TASK TO CARRY OUT = Repeat the records word for word, excluding any picture.
-- BEGIN EXCERPTED RECORDS --
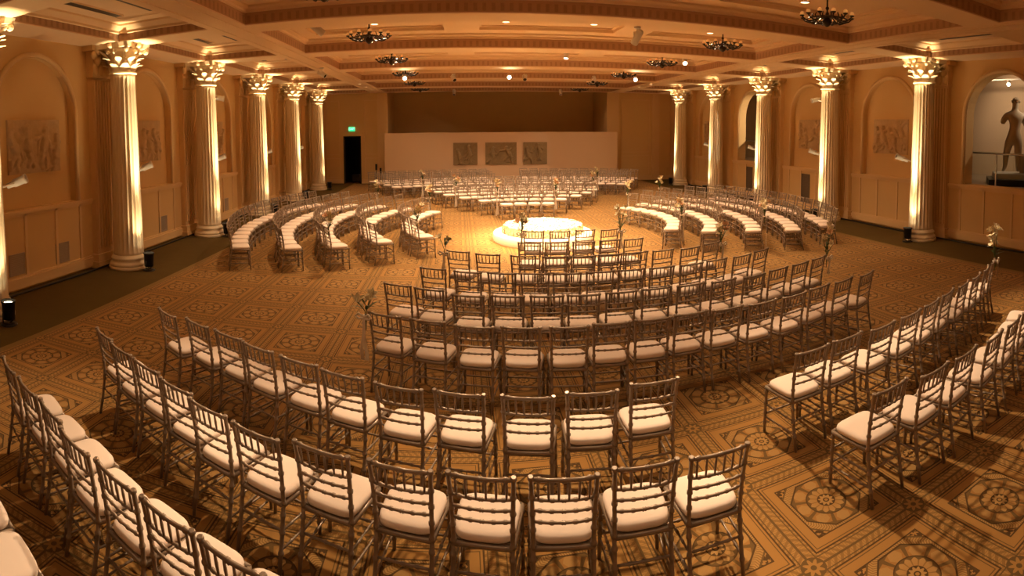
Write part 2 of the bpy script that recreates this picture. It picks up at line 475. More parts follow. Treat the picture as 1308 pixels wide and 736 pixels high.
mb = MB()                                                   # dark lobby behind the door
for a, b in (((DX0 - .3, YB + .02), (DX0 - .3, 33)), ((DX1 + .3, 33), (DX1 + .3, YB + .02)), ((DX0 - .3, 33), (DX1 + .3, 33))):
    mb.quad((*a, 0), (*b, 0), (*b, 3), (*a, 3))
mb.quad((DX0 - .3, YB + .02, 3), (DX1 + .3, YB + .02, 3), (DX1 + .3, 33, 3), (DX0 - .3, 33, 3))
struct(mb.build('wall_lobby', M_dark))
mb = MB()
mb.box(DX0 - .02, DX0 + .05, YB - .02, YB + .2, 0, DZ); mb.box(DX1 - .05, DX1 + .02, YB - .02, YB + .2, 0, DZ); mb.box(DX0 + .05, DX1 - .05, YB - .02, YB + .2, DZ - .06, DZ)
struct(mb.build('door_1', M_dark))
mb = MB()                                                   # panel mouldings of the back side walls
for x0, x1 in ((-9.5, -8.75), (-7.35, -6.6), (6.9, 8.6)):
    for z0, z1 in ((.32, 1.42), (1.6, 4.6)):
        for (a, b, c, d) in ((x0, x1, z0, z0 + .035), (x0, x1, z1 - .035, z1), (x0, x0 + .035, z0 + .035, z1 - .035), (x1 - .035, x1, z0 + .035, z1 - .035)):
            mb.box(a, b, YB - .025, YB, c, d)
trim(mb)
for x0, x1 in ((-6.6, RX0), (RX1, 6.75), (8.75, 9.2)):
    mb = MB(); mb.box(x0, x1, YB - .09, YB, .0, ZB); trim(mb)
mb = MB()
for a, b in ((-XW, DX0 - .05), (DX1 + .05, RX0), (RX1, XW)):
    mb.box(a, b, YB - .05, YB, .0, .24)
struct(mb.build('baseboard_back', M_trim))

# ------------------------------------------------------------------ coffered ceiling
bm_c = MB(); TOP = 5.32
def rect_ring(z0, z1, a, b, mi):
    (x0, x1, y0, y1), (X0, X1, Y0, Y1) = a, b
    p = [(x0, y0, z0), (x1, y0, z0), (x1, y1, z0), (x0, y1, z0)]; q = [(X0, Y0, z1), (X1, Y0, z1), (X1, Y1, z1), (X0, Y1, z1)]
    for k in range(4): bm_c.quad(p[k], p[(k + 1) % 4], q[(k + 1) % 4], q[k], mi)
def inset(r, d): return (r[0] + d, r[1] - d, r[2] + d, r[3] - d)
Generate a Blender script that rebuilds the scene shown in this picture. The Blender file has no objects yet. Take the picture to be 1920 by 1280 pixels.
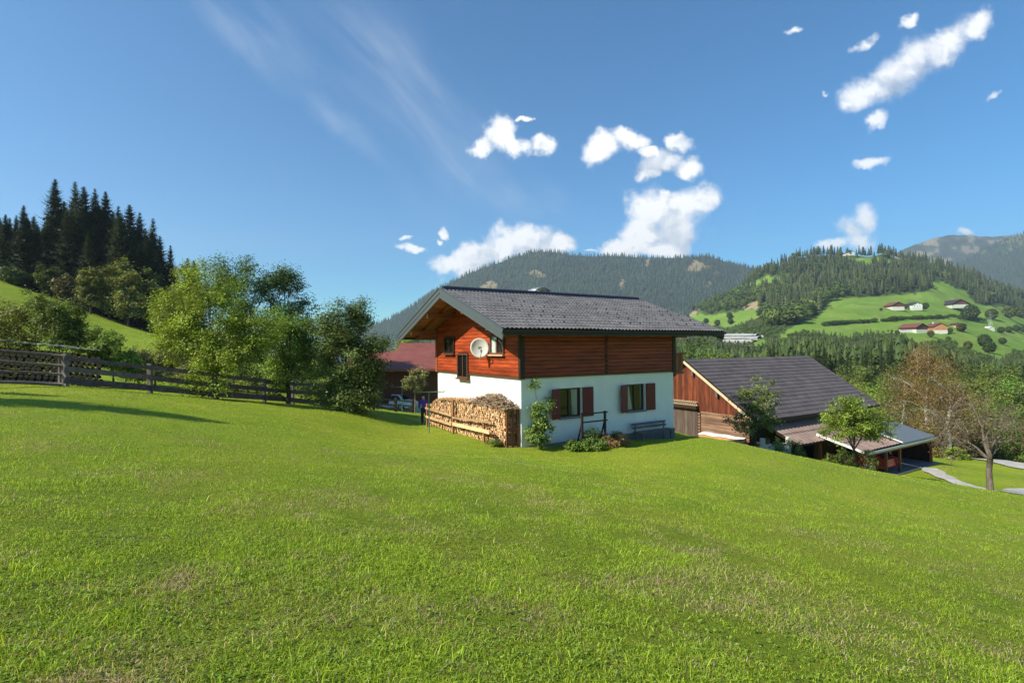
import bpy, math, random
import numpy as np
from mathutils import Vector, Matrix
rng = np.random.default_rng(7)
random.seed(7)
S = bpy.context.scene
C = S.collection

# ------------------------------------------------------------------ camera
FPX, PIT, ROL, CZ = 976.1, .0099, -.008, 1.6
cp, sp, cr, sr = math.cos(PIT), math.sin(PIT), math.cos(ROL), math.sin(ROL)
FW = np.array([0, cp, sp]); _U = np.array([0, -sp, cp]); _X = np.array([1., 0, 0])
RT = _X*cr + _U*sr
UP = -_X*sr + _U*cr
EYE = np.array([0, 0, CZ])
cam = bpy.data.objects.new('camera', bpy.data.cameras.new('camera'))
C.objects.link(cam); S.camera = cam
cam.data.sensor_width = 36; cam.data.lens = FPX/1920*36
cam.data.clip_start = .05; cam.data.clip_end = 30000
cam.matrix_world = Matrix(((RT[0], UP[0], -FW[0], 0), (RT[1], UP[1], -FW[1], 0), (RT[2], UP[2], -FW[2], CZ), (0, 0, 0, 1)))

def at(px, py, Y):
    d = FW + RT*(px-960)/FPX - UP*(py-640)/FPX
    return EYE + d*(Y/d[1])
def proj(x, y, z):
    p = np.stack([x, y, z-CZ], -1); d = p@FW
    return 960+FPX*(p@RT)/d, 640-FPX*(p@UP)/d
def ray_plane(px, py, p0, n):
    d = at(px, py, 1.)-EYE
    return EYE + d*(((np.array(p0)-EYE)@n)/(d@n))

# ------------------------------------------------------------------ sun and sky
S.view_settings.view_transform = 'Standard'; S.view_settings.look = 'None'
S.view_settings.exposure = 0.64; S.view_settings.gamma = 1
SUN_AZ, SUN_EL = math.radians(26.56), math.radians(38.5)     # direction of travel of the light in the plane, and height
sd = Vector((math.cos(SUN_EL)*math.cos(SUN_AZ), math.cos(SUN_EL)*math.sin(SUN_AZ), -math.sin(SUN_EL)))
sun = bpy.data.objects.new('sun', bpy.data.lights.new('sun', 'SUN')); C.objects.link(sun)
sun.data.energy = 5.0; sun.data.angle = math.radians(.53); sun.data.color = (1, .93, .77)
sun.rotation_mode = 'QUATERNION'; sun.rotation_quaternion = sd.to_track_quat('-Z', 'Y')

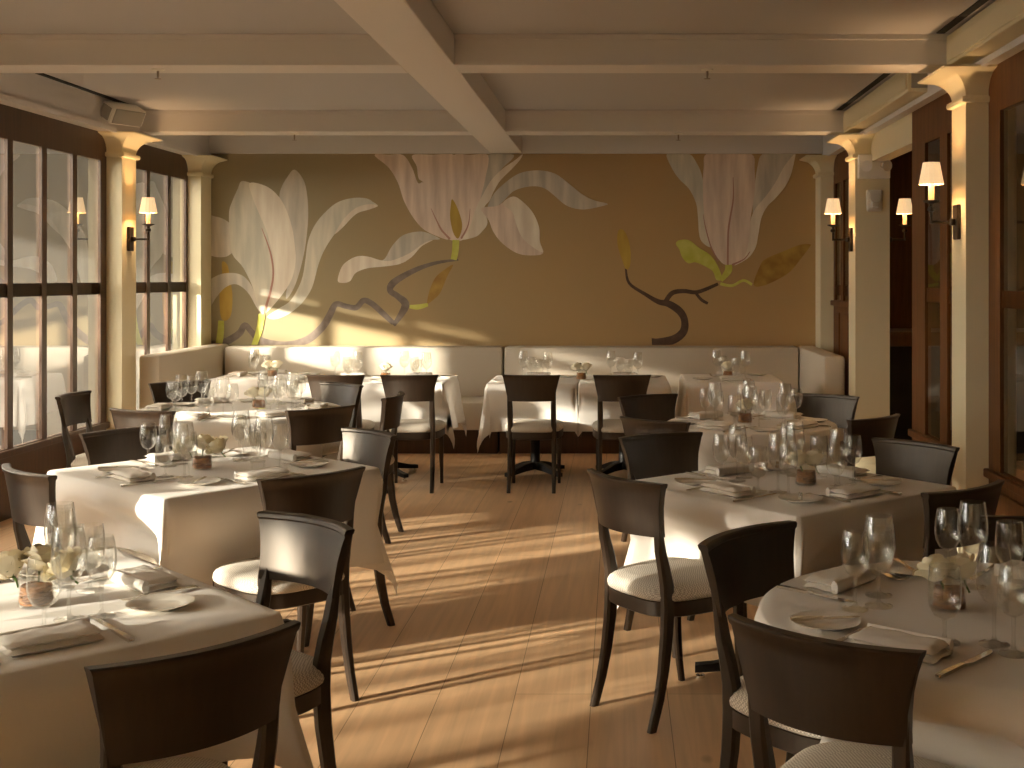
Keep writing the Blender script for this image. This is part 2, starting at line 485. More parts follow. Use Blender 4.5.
-- END EXCERPTED RECORDS --
RESPONSE TO THIS TASK =
Write part 2 of the bpy script that recreates this picture. It picks up at line 475. More parts follow. Treat the picture as 1308 pixels wide and 736 pixels high.
mb = MB()                                                   # dark lobby behind the door
for a, b in (((DX0 - .3, YB + .02), (DX0 - .3, 33)), ((DX1 + .3, 33), (DX1 + .3, YB + .02)), ((DX0 - .3, 33), (DX1 + .3, 33))):
    mb.quad((*a, 0), (*b, 0), (*b, 3), (*a, 3))
mb.quad((DX0 - .3, YB + .02, 3), (DX1 + .3, YB + .02, 3), (DX1 + .3, 33, 3), (DX0 - .3, 33, 3))
struct(mb.build('wall_lobby', M_dark))
mb = MB()
mb.box(DX0 - .02, DX0 + .05, YB - .02, YB + .2, 0, DZ); mb.box(DX1 - .05, DX1 + .02, YB - .02, YB + .2, 0, DZ); mb.box(DX0 + .05, DX1 - .05, YB - .02, YB + .2, DZ - .06, DZ)
struct(mb.build('door_1', M_dark))
mb = MB()                                                   # panel mouldings of the back side walls
for x0, x1 in ((-9.5, -8.75), (-7.35, -6.6), (6.9, 8.6)):
    for z0, z1 in ((.32, 1.42), (1.6, 4.6)):
        for (a, b, c, d) in ((x0, x1, z0, z0 + .035), (x0, x1, z1 - .035, z1), (x0, x0 + .035, z0 + .035, z1 - .035), (x1 - .035, x1, z0 + .035, z1 - .035)):
            mb.box(a, b, YB - .025, YB, c, d)
trim(mb)
for x0, x1 in ((-6.6, RX0), (RX1, 6.75), (8.75, 9.2)):
    mb = MB(); mb.box(x0, x1, YB - .09, YB, .0, ZB); trim(mb)
mb = MB()
for a, b in ((-XW, DX0 - .05), (DX1 + .05, RX0), (RX1, XW)):
    mb.box(a, b, YB - .05, YB, .0, .24)
struct(mb.build('baseboard_back', M_trim))

# ------------------------------------------------------------------ coffered ceiling
bm_c = MB(); TOP = 5.32
def rect_ring(z0, z1, a, b, mi):
    (x0, x1, y0, y1), (X0, X1, Y0, Y1) = a, b
    p = [(x0, y0, z0), (x1, y0, z0), (x1, y1, z0), (x0, y1, z0)]; q = [(X0, Y0, z1), (X1, Y0, z1), (X1, Y1, z1), (X0, Y1, z1)]
    for k in range(4): bm_c.quad(p[k], p[(k + 1) % 4], q[(k + 1) % 4], q[k], mi)
def inset(r, d): return (r[0] + d, r[1] - d, r[2] + d, r[3] - d)
Generate a Blender script that rebuilds the scene shown in this picture. The Blender file has no objects yet. Take the picture to be 1920 by 1280 pixels.
import bpy, math, random
import numpy as np
from mathutils import Vector, Matrix
rng = np.random.default_rng(7)
random.seed(7)
S = bpy.context.scene
C = S.collection

# ------------------------------------------------------------------ camera
FPX, PIT, ROL, CZ = 976.1, .0099, -.008, 1.6
cp, sp, cr, sr = math.cos(PIT), math.sin(PIT), math.cos(ROL), math.sin(ROL)
FW = np.array([0, cp, sp]); _U = np.array([0, -sp, cp]); _X = np.array([1., 0, 0])
RT = _X*cr + _U*sr
UP = -_X*sr + _U*cr
EYE = np.array([0, 0, CZ])
cam = bpy.data.objects.new('camera', bpy.data.cameras.new('camera'))
C.objects.link(cam); S.camera = cam
cam.data.sensor_width = 36; cam.data.lens = FPX/1920*36
cam.data.clip_start = .05; cam.data.clip_end = 30000
cam.matrix_world = Matrix(((RT[0], UP[0], -FW[0], 0), (RT[1], UP[1], -FW[1], 0), (RT[2], UP[2], -FW[2], CZ), (0, 0, 0, 1)))

def at(px, py, Y):
    d = FW + RT*(px-960)/FPX - UP*(py-640)/FPX
    return EYE + d*(Y/d[1])
def proj(x, y, z):
    p = np.stack([x, y, z-CZ], -1); d = p@FW
    return 960+FPX*(p@RT)/d, 640-FPX*(p@UP)/d
def ray_plane(px, py, p0, n):
    d = at(px, py, 1.)-EYE
    return EYE + d*(((np.array(p0)-EYE)@n)/(d@n))

# ------------------------------------------------------------------ sun and sky
S.view_settings.view_transform = 'Standard'; S.view_settings.look = 'None'
S.view_settings.exposure = 0.64; S.view_settings.gamma = 1
SUN_AZ, SUN_EL = math.radians(26.56), math.radians(38.5)     # direction of travel of the light in the plane, and height
sd = Vector((math.cos(SUN_EL)*math.cos(SUN_AZ), math.cos(SUN_EL)*math.sin(SUN_AZ), -math.sin(SUN_EL)))
sun = bpy.data.objects.new('sun', bpy.data.lights.new('sun', 'SUN')); C.objects.link(sun)
sun.data.energy = 5.0; sun.data.angle = math.radians(.53); sun.data.color = (1, .93, .77)
sun.rotation_mode = 'QUATERNION'; sun.rotation_quaternion = sd.to_track_quat('-Z', 'Y')

Keep writing the Blender script for this image. This is part 2, starting at line 485. More parts follow. Use Blender 4.5.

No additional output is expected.